12. GENERAL TERMS AND DICTIONARY

12.1 These conditions, any schedules attached to them and any invoice or quotation referencing these conditions constitute the whole of the agreement between us and supersede any prior representations, statements and agreements in relation to their subject matter. These conditions apply to the exclusion of all documents submitted by you unless and until Revina has expressly agreed to those terms in writing signed by an authorised officer of Revina. These conditions may not be varied except in writing signed by an authorised officer of Revina. The most recent Proposal (if any) takes priority over these terms and conditions only to the extent there is any inconsistency.

12.2 Neither party is liable for any delay or failure to perform its obligations under this agreement (except an obligation to pay money) if such delay or failure is due to any cause outside their reasonable control including without limitation, the acts or omissions of third party suppliers such as third party software suppliers and developers. If delay or failure to perform its obligations pursuant to this clause occurs, the performance of that party’s obligations are suspended. If such a suspension exceeds 90 days, either party may immediately terminate the agreement by notice in writing to the other party.

12.3 The United Nations Convention on Contracts for the International Sale of Goods (also known as the Vienna Convention) is expressly excluded.

12.4 You must not, during the term of this agreement or within twelve months after its termination, induce, solicit, engage or employ (or procure the inducement, solicitation, engagement or employment of) any officer, employee or contractor of Revina or any of its related bodies corporate without Revina’s prior written consent.

12.5 The following defined terms apply to all sections of these terms and conditions:

“Change Requests” means a variation, improvement, change of scope, upgrade or maintenance request for works that were previously out of scope.

Confidential Information means all information of a party other than information which is by its nature is, or which has been designated by that party as being, clearly not confidential in character.

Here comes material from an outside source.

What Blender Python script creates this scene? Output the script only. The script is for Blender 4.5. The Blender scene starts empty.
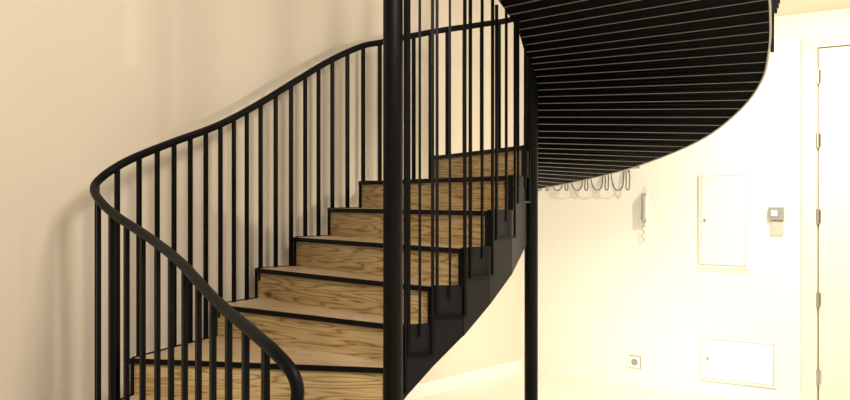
import bpy, bmesh, math
from mathutils import Vector
H=0.17; EYE=1.41
sc=bpy.context.scene
sc.view_settings.view_transform='Standard'
try: sc.view_settings.look='None'
except Exception: pass

# ---------- materials ----------
def mat(name,col,rough=0.5,metal=0.0,spec=0.5,bump=0.0,bscale=200,var=0.0):
    m=bpy.data.materials.new(name); m.use_nodes=True
    nt=m.node_tree; b=nt.nodes['Principled BSDF']
    b.inputs['Base Color'].default_value=(*col,1); b.inputs['Roughness'].default_value=rough
    b.inputs['Metallic'].default_value=metal
    b.inputs['Specular IOR Level'].default_value=spec
    tc=nt.nodes.new('ShaderNodeTexCoord'); nz=nt.nodes.new('ShaderNodeTexNoise')
    nz.inputs['Scale'].default_value=bscale; nt.links.new(tc.outputs['Object'],nz.inputs['Vector'])
    if bump:
        bp=nt.nodes.new('ShaderNodeBump'); bp.inputs['Strength'].default_value=bump; bp.inputs['Distance'].default_value=0.002
        nt.links.new(nz.outputs['Fac'],bp.inputs['Height']); nt.links.new(bp.outputs['Normal'],b.inputs['Normal'])
    if var:
        n2=nt.nodes.new('ShaderNodeTexNoise'); n2.inputs['Scale'].default_value=1.3
        nt.links.new(tc.outputs['Object'],n2.inputs['Vector'])
        r=nt.nodes.new('ShaderNodeValToRGB')
        r.color_ramp.elements[0].position=0.3; r.color_ramp.elements[1].position=0.7
        r.color_ramp.elements[0].color=(*[c*(1-var) for c in col],1); r.color_ramp.elements[1].color=(*col,1)
        nt.links.new(n2.outputs['Fac'],r.inputs['Fac']); nt.links.new(r.outputs['Color'],b.inputs['Base Color'])
    return m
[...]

Confidential Information does not include information which: is in the public domain other than as a result of a breach of this Agreement; or was developed or known by the other party independently of the other party’s relationship with the party to whom the information is confidential.

Confidential Information of Revina includes the following:, designs, artwork, drawings, general designs, financial and accounting information, customer and supplier names, correspondence, negotiations and/or contacts with customers and suppliers, or proposed customers and suppliers, market research, marketing strategies, research and development plans together with any other information or material that you ought reasonably to be aware is confidential to Revina.

“Data Protection Laws” means the laws and regulations applicable to the management, use, collection and storage of Personal Information including the Privacy Act 1988 (Commonwealth Of Australia.) and the EU General Data Protection Regulation, to the extent these laws have application to the businesses and operations of Revina and you.Goods means all goods to be supplied to you by Revina under this agreement and includes all things set out in the Proposal.

Intellectual Property means the intellectual and industrial property rights, whether registered or not, including copyright, trademarks, patents, designs, Confidential Information, know-how or inventions, that subsist in the Goods or Services or any subject matter or thing relating to the Goods or Services.

Interest Rate means 10% per annum.

Out of Scope means work that will not be completed or supplied by Revina as part of the Goods and Services supplied under the Proposal.

“Privacy Policy” means Revina’s Privacy Policy as emailed on confirmation of the first order.

Proposal means the written document provided to you by Revina referencing this agreement and relating to Goods or Services and includes but is not limited to a written scope, statement of works or an estimate.

Purchase Order includes a Proposal signed by you accepting these terms and conditions.

Services includes all services to be supplied to you by Revina which are not covered by another written agreement and includes all things set out in the Proposal.